In any other circumstance, that finish would have screamed $50,000 Performance of the Night bonus. Instead, Orolbai got a lecture from Dana White about making weight.

 

“The kid that didn’t make weight—he missed weight by 10 pounds,” White revealed during post-fight media scrums, his tone carrying that familiar mix of frustration and disappointment reserved for fighters who screw up outside the cage. “He came over and told me after the fight, he said, ‘I’m going to be a world champion someday.’ I said, ‘You better figure out how to make weight first before you—you can’t become a world champion if you come in 10 pounds overweight.'”

Ten pounds. At lightweight, that’s not a slip-up or a bad cut—that’s showing up to a knife fight with a sword.

The lawyer-turned-mixed martial artist had promised a surprise during UFC Baku media day. Turns out the surprise was stepping on the scales looking more like a welterweight than a lightweight. His grappling was surgical, his technique flawless, but none of that mattered when he’d essentially robbed Musayev of a fair contest before they even locked the cage door.

 

For Musayev, this was supposed to be a fairy tale. The RIZIN grand prix winner making his octagon debut in front of his home crowd in Azerbaijan.

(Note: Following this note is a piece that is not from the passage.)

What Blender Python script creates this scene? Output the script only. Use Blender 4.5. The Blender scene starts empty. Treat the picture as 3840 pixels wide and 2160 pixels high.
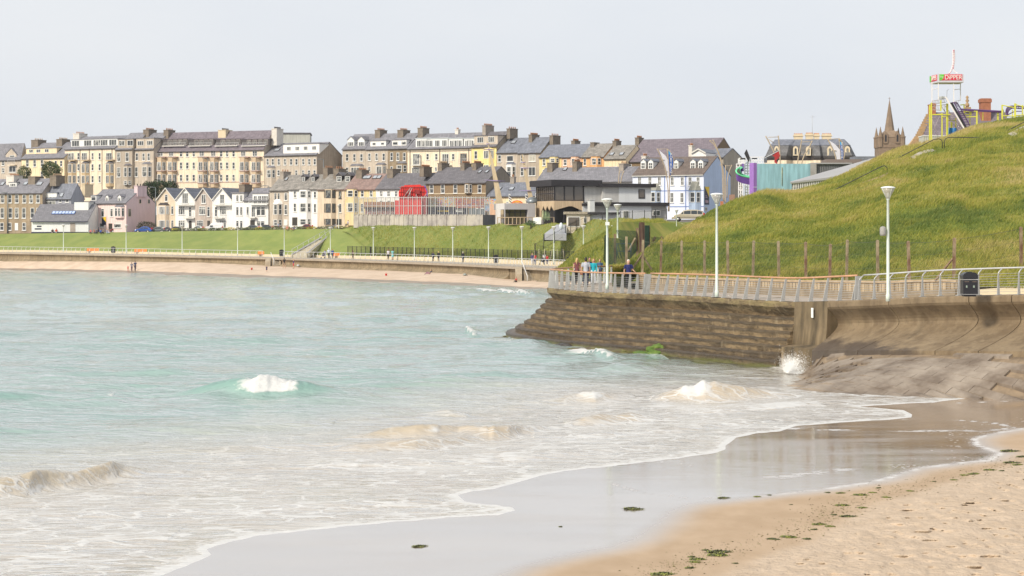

The sequence that ended it was almost cruel in its efficiency. Musayev threw that body kick trying to create distance, probably feeling the weight disadvantage every second they were clinched up. Orolbai snatched the leg like he was picking fruit, used it to dump Musayev again, and when the local hero tried to scramble free, his arm got caught in the wrong neighborhood.